Volando vuelvo

En estos momentos vuelo hacia Estados Unidos. Hace trece años fui allí profesor en la tranquila, blanca y gélida Nebraska y ahora quedan pocas horas para aterrizar en el Aeropuerto Internacional de Miami; Florida es la antítesis climática del Mid West, y también —ahí va el primer prejuicio— su contrario social y cultural. Del country pasamos a la salsa, de las vacas a los caimanes y de los inmensos campos de maíz a los lagos, los mares y las palmeras. El white anglo saxon protestant, dominante en el Corn belt, se diversifica en varias razas y etnias codominantes, los sombreros y botas de cowboy se convierten en camisas floreadas y bermudas coloridas; no en vano hay ferry directo hasta las islas que dan nombre a tan jovial atuendo.

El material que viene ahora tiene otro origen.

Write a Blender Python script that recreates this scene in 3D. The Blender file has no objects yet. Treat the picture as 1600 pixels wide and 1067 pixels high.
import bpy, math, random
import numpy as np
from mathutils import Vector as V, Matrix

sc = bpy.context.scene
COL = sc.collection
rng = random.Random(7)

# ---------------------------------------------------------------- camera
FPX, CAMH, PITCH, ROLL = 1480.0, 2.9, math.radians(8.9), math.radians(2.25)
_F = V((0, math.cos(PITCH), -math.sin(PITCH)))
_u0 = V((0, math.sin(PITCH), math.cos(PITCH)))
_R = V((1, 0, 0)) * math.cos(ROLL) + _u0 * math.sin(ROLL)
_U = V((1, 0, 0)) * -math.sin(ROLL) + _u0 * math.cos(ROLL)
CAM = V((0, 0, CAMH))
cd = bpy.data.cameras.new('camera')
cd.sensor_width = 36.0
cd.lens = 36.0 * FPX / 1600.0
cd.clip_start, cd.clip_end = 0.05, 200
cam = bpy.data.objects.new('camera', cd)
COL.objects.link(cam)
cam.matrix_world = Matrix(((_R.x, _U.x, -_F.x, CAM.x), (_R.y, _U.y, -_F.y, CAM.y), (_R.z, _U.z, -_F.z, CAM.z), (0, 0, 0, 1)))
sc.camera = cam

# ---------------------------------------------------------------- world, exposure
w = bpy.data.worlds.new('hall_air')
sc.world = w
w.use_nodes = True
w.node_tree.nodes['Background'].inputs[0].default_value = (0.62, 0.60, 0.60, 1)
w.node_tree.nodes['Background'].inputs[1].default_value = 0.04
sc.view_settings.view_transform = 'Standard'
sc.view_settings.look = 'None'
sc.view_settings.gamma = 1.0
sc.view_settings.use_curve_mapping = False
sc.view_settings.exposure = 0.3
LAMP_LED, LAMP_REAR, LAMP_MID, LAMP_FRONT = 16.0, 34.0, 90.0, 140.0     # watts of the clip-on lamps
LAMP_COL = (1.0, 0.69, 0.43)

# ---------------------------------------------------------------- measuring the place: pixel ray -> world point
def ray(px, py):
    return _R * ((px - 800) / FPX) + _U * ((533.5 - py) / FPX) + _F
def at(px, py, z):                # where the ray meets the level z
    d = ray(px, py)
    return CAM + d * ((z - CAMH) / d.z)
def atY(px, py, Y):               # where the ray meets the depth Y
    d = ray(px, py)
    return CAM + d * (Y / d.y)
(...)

Uno, en el fondo, viaja para curarse de prejucios como los que acabo de expresar.

Es este un artículo programado para que se autopublique mientras sobrevuelo el Atlántico, pero adelanto las sensaciones: Desde el cielo se contempla el agua infinita que en nada se diferencia de la inmensidad de tierra del continente que acabamos de abandonar; en ambos no se vislumbran personas, ni siquiera se intuyen; allí abajo hay una inmensa bola de vacío dirigida irremisiblemente hacia la muerte térmica. Aquí arriba se siente la pequeñez humana, la fascinación por la grandiosidad del universo y la intranquilidad por los futuros inciertos que esperan a uno al bajar la escalinata del avión; se intuyen los universos paralelos biográficos que desaparecen a medida que nos adentramos en el universo real, que nunca sabremos si es el que mejor nos convino; bien lo expresó W. G. Sebald en Los anillos de Saturno: cuando nos contemplamos desde tal altura es horrible lo poco que sabemos de nosotros mismos, de nuestra finalidad y de nuestro fin.